## Begin

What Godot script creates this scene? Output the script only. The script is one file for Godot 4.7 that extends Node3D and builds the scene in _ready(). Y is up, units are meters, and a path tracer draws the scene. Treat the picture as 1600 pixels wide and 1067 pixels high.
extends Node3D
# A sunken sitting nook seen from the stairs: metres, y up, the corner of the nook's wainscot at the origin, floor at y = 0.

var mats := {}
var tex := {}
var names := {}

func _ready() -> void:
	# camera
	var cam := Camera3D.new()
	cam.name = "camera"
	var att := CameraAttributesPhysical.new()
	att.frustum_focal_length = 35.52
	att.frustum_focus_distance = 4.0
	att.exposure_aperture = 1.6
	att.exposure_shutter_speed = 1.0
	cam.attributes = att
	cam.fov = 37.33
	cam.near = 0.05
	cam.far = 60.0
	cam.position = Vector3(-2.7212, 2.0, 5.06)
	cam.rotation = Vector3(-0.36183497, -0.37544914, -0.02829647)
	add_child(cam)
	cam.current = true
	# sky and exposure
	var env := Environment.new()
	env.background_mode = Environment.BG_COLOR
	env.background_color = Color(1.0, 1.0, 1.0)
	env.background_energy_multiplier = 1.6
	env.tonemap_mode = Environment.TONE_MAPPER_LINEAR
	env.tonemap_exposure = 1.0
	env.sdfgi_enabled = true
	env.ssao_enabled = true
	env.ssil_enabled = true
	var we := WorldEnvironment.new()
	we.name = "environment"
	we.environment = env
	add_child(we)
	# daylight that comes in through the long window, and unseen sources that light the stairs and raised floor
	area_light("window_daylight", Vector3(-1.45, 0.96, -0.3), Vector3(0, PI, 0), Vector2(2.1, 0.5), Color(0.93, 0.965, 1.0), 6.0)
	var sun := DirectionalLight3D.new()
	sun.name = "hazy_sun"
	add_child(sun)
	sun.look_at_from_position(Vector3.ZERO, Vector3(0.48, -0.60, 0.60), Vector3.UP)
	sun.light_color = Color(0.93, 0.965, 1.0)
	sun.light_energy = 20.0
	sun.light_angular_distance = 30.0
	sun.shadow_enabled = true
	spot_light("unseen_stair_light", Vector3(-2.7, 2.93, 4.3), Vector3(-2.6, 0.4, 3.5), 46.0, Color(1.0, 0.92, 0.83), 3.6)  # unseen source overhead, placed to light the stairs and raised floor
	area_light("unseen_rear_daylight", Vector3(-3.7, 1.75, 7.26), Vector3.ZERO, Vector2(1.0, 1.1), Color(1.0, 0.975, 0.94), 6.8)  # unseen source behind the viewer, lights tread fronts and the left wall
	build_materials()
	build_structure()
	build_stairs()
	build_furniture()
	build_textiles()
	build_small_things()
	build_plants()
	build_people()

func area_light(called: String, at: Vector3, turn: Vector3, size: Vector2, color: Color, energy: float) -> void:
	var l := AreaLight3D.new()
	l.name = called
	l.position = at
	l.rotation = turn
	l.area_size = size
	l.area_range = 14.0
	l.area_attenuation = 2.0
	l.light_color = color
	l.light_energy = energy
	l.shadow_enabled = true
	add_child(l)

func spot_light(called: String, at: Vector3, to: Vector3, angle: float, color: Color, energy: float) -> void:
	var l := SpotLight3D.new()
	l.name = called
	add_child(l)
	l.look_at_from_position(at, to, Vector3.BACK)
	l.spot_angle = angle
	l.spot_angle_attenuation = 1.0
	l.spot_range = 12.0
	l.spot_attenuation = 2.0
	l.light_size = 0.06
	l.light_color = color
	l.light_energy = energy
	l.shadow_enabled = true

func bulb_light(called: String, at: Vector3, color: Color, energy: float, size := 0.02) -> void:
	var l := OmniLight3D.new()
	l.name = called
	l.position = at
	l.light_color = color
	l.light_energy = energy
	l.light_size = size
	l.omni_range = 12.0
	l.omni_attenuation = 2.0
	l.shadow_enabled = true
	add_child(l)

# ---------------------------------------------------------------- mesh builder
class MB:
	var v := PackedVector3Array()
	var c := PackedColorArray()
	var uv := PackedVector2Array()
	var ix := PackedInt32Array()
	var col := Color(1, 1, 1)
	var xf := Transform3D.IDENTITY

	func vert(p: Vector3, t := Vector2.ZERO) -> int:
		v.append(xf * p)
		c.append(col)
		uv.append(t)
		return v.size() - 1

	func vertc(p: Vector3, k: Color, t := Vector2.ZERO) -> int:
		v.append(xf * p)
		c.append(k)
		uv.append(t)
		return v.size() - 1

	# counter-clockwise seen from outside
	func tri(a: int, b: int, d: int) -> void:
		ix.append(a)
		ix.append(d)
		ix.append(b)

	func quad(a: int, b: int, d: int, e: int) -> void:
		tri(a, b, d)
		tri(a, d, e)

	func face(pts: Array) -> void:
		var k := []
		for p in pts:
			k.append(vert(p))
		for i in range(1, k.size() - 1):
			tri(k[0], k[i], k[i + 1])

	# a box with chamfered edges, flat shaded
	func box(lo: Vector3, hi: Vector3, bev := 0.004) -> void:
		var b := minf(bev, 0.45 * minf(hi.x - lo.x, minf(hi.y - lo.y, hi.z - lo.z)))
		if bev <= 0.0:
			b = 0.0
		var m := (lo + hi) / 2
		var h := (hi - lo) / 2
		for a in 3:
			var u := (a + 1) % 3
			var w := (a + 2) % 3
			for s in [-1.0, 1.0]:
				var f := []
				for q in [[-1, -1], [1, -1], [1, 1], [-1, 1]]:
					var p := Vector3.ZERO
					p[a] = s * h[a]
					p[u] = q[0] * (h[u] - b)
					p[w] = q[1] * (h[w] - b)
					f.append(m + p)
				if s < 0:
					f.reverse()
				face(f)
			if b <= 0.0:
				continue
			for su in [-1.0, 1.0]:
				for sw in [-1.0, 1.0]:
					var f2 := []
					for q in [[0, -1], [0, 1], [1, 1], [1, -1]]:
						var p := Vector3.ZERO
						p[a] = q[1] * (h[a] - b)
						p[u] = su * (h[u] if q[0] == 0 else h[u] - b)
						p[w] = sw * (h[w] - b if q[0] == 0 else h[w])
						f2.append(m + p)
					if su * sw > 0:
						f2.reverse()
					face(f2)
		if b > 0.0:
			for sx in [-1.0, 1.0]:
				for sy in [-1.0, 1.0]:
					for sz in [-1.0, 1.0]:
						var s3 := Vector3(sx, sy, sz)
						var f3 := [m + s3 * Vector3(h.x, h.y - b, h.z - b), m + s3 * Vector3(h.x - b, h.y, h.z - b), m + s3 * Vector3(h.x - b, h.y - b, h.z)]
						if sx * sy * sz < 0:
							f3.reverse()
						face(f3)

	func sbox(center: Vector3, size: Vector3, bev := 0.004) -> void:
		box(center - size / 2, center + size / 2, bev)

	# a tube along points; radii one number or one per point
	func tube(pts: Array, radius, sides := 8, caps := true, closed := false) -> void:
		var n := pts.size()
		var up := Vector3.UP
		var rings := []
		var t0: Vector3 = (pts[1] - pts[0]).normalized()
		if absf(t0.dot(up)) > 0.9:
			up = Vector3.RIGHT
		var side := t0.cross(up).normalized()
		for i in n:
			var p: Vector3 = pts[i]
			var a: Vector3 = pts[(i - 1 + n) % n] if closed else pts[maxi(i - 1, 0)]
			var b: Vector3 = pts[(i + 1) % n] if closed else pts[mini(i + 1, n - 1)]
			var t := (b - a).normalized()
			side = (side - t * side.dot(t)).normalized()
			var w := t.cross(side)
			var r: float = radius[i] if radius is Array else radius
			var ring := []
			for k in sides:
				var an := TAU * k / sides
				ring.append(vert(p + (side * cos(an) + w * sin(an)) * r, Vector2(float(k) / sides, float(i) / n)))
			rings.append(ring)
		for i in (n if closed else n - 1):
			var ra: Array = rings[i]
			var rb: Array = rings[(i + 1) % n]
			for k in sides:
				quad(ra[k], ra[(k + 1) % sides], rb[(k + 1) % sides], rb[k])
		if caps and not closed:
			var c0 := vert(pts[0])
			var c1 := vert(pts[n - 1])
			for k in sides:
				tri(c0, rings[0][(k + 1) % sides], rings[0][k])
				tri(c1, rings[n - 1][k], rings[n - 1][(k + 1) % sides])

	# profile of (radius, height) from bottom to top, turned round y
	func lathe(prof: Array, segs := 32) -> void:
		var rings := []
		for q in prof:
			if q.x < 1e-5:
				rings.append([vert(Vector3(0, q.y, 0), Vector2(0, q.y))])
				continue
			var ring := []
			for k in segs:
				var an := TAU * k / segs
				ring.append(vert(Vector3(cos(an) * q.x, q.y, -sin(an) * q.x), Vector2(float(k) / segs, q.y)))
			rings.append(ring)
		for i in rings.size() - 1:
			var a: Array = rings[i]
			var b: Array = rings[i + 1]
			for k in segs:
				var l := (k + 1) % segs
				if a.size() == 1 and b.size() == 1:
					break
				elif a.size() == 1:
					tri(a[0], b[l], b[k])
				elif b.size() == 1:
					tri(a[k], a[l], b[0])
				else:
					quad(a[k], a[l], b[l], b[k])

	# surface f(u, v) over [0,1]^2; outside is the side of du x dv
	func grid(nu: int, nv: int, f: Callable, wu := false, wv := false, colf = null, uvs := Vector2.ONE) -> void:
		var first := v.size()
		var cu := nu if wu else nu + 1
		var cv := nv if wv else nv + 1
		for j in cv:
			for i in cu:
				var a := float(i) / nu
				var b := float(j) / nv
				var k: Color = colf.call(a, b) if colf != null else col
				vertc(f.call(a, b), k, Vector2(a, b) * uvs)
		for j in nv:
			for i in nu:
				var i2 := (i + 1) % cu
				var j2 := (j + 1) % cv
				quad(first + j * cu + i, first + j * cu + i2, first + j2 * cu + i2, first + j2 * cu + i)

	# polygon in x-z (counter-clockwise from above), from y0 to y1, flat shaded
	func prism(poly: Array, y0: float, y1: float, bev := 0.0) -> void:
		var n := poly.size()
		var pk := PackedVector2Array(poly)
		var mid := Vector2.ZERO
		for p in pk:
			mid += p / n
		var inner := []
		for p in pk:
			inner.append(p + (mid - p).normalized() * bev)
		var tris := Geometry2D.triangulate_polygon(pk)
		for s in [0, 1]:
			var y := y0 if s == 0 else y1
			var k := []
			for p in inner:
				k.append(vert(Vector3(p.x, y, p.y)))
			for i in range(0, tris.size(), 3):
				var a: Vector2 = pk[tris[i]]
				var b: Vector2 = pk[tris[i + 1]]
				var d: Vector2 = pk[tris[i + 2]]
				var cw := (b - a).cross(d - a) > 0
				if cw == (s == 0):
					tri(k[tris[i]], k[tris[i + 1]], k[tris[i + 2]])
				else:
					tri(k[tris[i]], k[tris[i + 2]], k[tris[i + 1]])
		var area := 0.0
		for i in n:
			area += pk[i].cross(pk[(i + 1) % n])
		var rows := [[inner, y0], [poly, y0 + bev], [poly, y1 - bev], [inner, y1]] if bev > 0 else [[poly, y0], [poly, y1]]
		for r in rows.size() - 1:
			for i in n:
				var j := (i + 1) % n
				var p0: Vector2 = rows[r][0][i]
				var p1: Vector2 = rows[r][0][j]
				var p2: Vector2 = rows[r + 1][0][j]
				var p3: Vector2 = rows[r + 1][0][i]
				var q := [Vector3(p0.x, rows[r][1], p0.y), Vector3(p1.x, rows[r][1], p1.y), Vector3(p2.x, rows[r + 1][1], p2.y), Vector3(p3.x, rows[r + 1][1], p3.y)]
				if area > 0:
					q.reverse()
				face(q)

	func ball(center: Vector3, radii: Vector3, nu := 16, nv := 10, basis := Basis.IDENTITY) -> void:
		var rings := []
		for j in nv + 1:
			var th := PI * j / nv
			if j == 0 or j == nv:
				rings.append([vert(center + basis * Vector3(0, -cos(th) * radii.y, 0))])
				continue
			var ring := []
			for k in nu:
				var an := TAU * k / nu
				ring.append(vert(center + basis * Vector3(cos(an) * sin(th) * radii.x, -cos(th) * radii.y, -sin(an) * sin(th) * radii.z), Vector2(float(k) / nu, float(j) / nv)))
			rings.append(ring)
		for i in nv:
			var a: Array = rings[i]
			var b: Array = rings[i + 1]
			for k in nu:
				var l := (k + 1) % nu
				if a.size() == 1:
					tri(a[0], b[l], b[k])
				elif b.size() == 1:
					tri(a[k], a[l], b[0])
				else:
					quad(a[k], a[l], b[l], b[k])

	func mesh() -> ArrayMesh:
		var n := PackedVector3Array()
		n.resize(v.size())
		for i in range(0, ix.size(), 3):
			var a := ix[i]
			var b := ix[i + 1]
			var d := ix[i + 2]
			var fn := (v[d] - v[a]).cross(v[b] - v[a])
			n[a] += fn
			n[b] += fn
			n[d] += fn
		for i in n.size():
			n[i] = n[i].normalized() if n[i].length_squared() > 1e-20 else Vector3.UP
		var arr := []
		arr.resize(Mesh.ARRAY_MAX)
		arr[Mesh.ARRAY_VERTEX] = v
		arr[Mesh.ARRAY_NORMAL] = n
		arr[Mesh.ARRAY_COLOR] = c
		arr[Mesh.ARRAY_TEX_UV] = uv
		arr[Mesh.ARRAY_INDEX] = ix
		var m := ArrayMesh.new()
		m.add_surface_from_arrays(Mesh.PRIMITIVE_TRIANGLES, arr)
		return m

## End

Check every line for "extends" and show the ones that have it.

What Godot script creates this scene? Output the script only. The script is one file for Godot 4.7 that extends Node3D and builds the scene in _ready(). Y is up, units are meters, and a path tracer draws the scene. Treat the picture as 1600 pixels wide and 1067 pixels high.
extends Node3D